Composing Optimized Embedded Software Architectures for Physics-Based EKF-MPC Smart Sensor for Li-Ion Battery Cell Management.

Abstract

Efficient battery technology is imperative for the adoption of clean energy automotive solutions. In addition, efficient battery technology extends the useful life of the battery as well as provides improved performance to fossil fuel technology. Model predictive control (MPC) is an effective way to operate battery management systems (BMS) at their maximum capability, while maintaining the safety requirements. Using the physics-based model (PBM) of the battery allows the control system to operate on the chemical and physical process of the battery. Since these processes are internal to the battery and are physically unobservable, the extended Kalman filter (EKF) serves as a virtual observer that can monitor the physical and chemical properties that are otherwise unobservable.

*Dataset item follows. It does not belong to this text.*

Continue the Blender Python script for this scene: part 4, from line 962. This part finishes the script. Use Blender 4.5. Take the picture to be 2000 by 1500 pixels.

These three methods (i.e., PBM, EKF, and MPC) together can prolong the useful life of the battery, especially for Li-ion batteries. This capability is not limited to the automotive industry: any real-world smart application can benefit from a portable/mobile efficient BMS, compelling these systems to be executed on resource-constrained embedded devices. Furthermore, the intrinsic adaptive control process of the PBM is uniquely suited for smart systems and smart technology. However, the sheer computational complexity of PBM for MPC and EKF prevents it from being realized on highly constrained embedded devices. In this research work, we introduce a novel, unique, and efficient embedded software architecture for a PB-EKF-MPC smart sensor for BMS, specifically on embedded devices, by addressing the computational complexity of PBM. Our proposed embedded software architecture is created in such a way to be executed on a 32-bit embedded microprocessor running at 100 MHz with a limited memory of 128 KB, and still obtains an average execution time of 4.8 ms.